§ SUPPLIED INFORMATION:
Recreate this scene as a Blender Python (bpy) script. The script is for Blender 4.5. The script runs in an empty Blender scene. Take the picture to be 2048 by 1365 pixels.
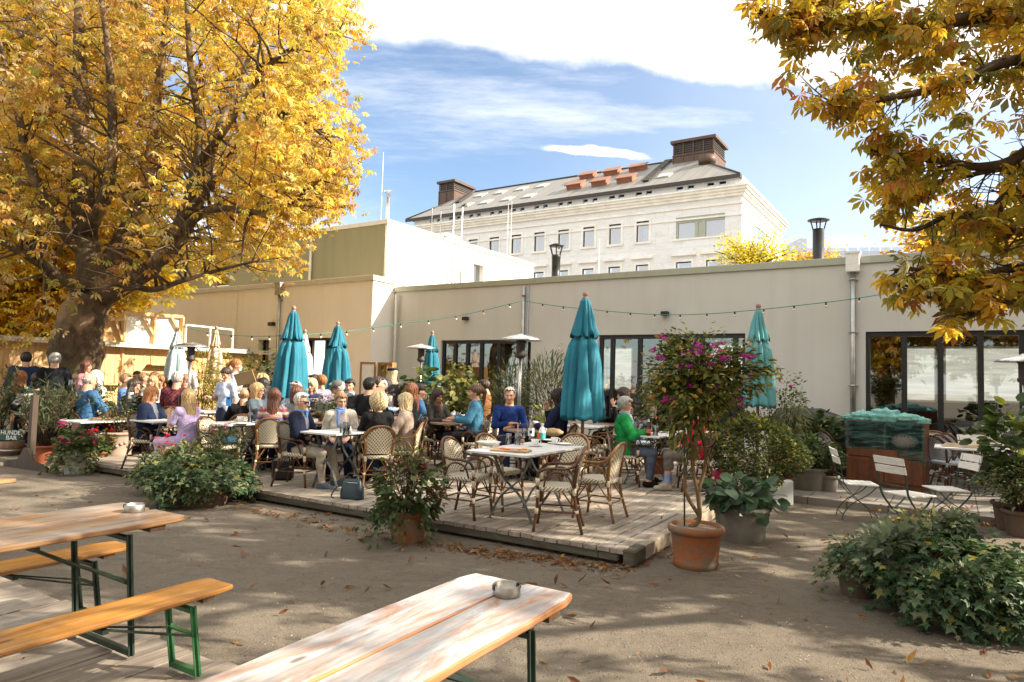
import bpy, math, random
import numpy as np
from mathutils import Vector, Matrix
R_ = math.radians
sc = bpy.context.scene
C = sc.collection
rnd = random.Random(7)
RNG = np.random.default_rng(11)
# ---------------------------------------------------------------- camera model
F_PX, CX, CY, CZ = 1365.0, 1024.0, 682.5, 1.65
PITCH, ROLL = R_(3.18), R_(-1.61)
def _rot(p, r):
    cp, sp, cr, sr = math.cos(p), math.sin(p), math.cos(r), math.sin(r)
    Rr = np.array([[cr, -sr, 0], [sr, cr, 0], [0, 0, 1]])
    base = np.array([[1, 0, 0], [0, 0, 1], [0, -1, 0]], float)
    Rp = np.array([[1, 0, 0], [0, cp, -sp], [0, sp, cp]])
    return Rp @ base @ Rr
CAMR = _rot(PITCH, ROLL)
def ray(u, v): return CAMR @ np.array([(u - CX) / F_PX, (v - CY) / F_PX, 1.0])
def G(u, v, z=0.0):
    d = ray(u, v); return Vector(np.array([0, 0, CZ]) + d * (z - CZ) / d[2])
def at(u, v, Y):
    d = ray(u, v); return Vector(np.array([0, 0, CZ]) + d * Y / d[1])
def hor(u): return 758.0 + .0281 * (u - 1024)
# building frame: A runs along the walls to the right, B goes into the depth
YA = R_(-33.0)
Av = Vector((math.cos(YA), math.sin(YA), 0)); Bv = Vector((-math.sin(YA), math.cos(YA), 0))
O_ = Vector((7.13, 14.2, 0))
def W(a, b, z): return O_ + Av * a + Bv * b + Vector((0, 0, z))
def hit(u, v, b):
    d = Vector(ray(u, v)); o = Vector((0, 0, CZ)); n = Bv
    t = ((O_ + Bv * b) - o).dot(n) / d.dot(n); p = o + d * t
    return (p - O_).dot(Av), p.z
def hita(u, v, a):
    d = Vector(ray(u, v)); o = Vector((0, 0, CZ))
    t = ((O_ + Av * a) - o).dot(Av) / d.dot(Av); p = o + d * t
    return (p - O_).dot(Bv), p.z
def wtoab(p): q = Vector(p) - O_; return q.dot(Av), q.dot(Bv)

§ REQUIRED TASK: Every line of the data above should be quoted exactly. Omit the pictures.

§ RIGHT ANSWER:
Recreate this scene as a Blender Python (bpy) script. The script is for Blender 4.5. The script runs in an empty Blender scene. Take the picture to be 2048 by 1365 pixels.
import bpy, math, random
import numpy as np
from mathutils import Vector, Matrix
R_ = math.radians
sc = bpy.context.scene
C = sc.collection
rnd = random.Random(7)
RNG = np.random.default_rng(11)
# ---------------------------------------------------------------- camera model
F_PX, CX, CY, CZ = 1365.0, 1024.0, 682.5, 1.65
PITCH, ROLL = R_(3.18), R_(-1.61)
def _rot(p, r):
    cp, sp, cr, sr = math.cos(p), math.sin(p), math.cos(r), math.sin(r)
    Rr = np.array([[cr, -sr, 0], [sr, cr, 0], [0, 0, 1]])
    base = np.array([[1, 0, 0], [0, 0, 1], [0, -1, 0]], float)
    Rp = np.array([[1, 0, 0], [0, cp, -sp], [0, sp, cp]])
    return Rp @ base @ Rr
CAMR = _rot(PITCH, ROLL)
def ray(u, v): return CAMR @ np.array([(u - CX) / F_PX, (v - CY) / F_PX, 1.0])
def G(u, v, z=0.0):
    d = ray(u, v); return Vector(np.array([0, 0, CZ]) + d * (z - CZ) / d[2])
def at(u, v, Y):
    d = ray(u, v); return Vector(np.array([0, 0, CZ]) + d * Y / d[1])
def hor(u): return 758.0 + .0281 * (u - 1024)
# building frame: A runs along the walls to the right, B goes into the depth
YA = R_(-33.0)
Av = Vector((math.cos(YA), math.sin(YA), 0)); Bv = Vector((-math.sin(YA), math.cos(YA), 0))
O_ = Vector((7.13, 14.2, 0))
def W(a, b, z): return O_ + Av * a + Bv * b + Vector((0, 0, z))
def hit(u, v, b):
    d = Vector(ray(u, v)); o = Vector((0, 0, CZ)); n = Bv
    t = ((O_ + Bv * b) - o).dot(n) / d.dot(n); p = o + d * t
    return (p - O_).dot(Av), p.z
def hita(u, v, a):
    d = Vector(ray(u, v)); o = Vector((0, 0, CZ))
    t = ((O_ + Av * a) - o).dot(Av) / d.dot(Av); p = o + d * t
    return (p - O_).dot(Bv), p.z
def wtoab(p): q = Vector(p) - O_; return q.dot(Av), q.dot(Bv)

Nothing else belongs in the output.